-- start SOURCE DATA --
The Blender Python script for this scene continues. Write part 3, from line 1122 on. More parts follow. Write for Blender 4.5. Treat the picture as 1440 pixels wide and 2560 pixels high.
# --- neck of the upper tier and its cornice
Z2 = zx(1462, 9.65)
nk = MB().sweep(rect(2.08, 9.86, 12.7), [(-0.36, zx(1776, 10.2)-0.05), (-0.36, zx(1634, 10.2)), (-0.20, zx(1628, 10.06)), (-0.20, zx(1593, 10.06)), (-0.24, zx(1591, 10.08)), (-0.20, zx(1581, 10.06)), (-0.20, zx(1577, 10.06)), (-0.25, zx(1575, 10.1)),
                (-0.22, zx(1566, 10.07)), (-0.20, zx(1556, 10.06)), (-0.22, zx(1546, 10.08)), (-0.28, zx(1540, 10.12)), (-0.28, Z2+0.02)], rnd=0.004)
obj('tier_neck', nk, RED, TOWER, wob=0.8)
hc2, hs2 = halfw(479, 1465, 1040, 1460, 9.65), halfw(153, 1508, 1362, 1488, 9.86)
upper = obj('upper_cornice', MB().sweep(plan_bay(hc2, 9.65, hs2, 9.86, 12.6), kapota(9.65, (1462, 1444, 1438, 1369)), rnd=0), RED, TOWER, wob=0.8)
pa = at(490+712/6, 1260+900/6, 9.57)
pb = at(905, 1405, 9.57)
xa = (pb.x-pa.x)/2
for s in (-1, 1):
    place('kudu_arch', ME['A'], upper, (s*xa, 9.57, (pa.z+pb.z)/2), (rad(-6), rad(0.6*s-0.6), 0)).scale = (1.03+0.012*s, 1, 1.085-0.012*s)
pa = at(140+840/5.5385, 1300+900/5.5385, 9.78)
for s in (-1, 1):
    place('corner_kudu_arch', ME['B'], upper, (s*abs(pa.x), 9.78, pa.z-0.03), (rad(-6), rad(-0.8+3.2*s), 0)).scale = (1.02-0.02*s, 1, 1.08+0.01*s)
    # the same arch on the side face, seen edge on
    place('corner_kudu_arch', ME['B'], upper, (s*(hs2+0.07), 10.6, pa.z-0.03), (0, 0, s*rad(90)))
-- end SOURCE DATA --
#### WORK TO BE COMPLETED:
Your task is to reproduce the whole listing exactly.

#### EXERCISE ANSWER:
The Blender Python script for this scene continues. Write part 3, from line 1122 on. More parts follow. Write for Blender 4.5. Treat the picture as 1440 pixels wide and 2560 pixels high.
# --- neck of the upper tier and its cornice
Z2 = zx(1462, 9.65)
nk = MB().sweep(rect(2.08, 9.86, 12.7), [(-0.36, zx(1776, 10.2)-0.05), (-0.36, zx(1634, 10.2)), (-0.20, zx(1628, 10.06)), (-0.20, zx(1593, 10.06)), (-0.24, zx(1591, 10.08)), (-0.20, zx(1581, 10.06)), (-0.20, zx(1577, 10.06)), (-0.25, zx(1575, 10.1)),
                (-0.22, zx(1566, 10.07)), (-0.20, zx(1556, 10.06)), (-0.22, zx(1546, 10.08)), (-0.28, zx(1540, 10.12)), (-0.28, Z2+0.02)], rnd=0.004)
obj('tier_neck', nk, RED, TOWER, wob=0.8)
hc2, hs2 = halfw(479, 1465, 1040, 1460, 9.65), halfw(153, 1508, 1362, 1488, 9.86)
upper = obj('upper_cornice', MB().sweep(plan_bay(hc2, 9.65, hs2, 9.86, 12.6), kapota(9.65, (1462, 1444, 1438, 1369)), rnd=0), RED, TOWER, wob=0.8)
pa = at(490+712/6, 1260+900/6, 9.57)
pb = at(905, 1405, 9.57)
xa = (pb.x-pa.x)/2
for s in (-1, 1):
    place('kudu_arch', ME['A'], upper, (s*xa, 9.57, (pa.z+pb.z)/2), (rad(-6), rad(0.6*s-0.6), 0)).scale = (1.03+0.012*s, 1, 1.085-0.012*s)
pa = at(140+840/5.5385, 1300+900/5.5385, 9.78)
for s in (-1, 1):
    place('corner_kudu_arch', ME['B'], upper, (s*abs(pa.x), 9.78, pa.z-0.03), (rad(-6), rad(-0.8+3.2*s), 0)).scale = (1.02-0.02*s, 1, 1.08+0.01*s)
    # the same arch on the side face, seen edge on
    place('corner_kudu_arch', ME['B'], upper, (s*(hs2+0.07), 10.6, pa.z-0.03), (0, 0, s*rad(90)))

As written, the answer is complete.